Influence of the elemental composition of individual fly ash particles on the efficiency of the electrostatic precipitators

Abstract The Oxford Scanning Proton Microprobe has been used to determine the elemental composition of individual fly ash particles in the 1–5 μm geometrical size range, collected before and after a pilot electrostatic precipitator (3 MWe equivalent power) of a power plant burning South African coal (Amcoal). The electrostatic precipitator was working at high collection efficiency (99.8%) obtained by operating under semi-pulsed energization mode.
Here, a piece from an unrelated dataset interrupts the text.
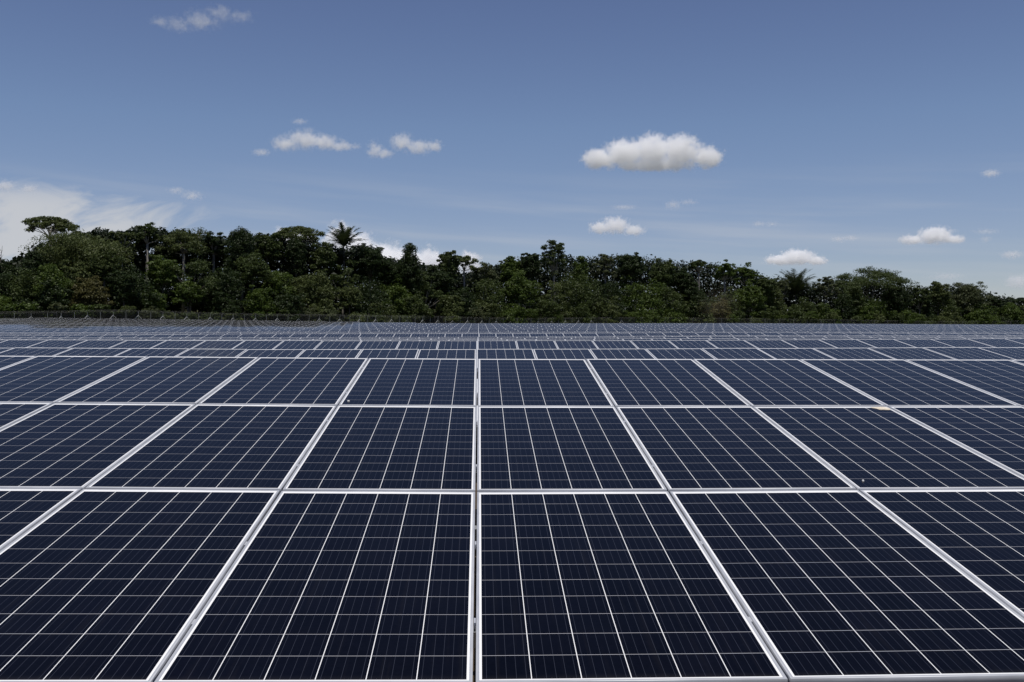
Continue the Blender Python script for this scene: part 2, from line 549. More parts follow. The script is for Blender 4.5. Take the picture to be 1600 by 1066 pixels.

Al, Si, P, S, K, Ca, Ti, Cr, Mn, Fe, Ni, Cu, Zn, Ga and Sr have been always detected in particles collected simultaneously both before and after the electrostatic precipitator. In some particles also V, Ge, As and Zr resulted above the detection limits. Both at the ESP inlet and outlet one hundred particles have been analysed. According to major element concentrations, particles can be grouped into seven classes showing some preferential associations of minor and trace elements with specific matrix compositions. Most particles (about 80%) belong to classes 1 and 2 characterized by the same aluminosilicate nature with higher concentrations of several minor (P, Ca, Ti, Fe) and trace (S, Mn, Ni, Zn, Ga) elements in class 2. Within the same particle size range, the electrostatic precipitator seems to be selective with respect to particle composition: class 2 particles show a higher penetration. This result is discussed in terms of the particle composition effects on the fly ash electrical properties, which are relevant parameters for the electrostatic precipitation process.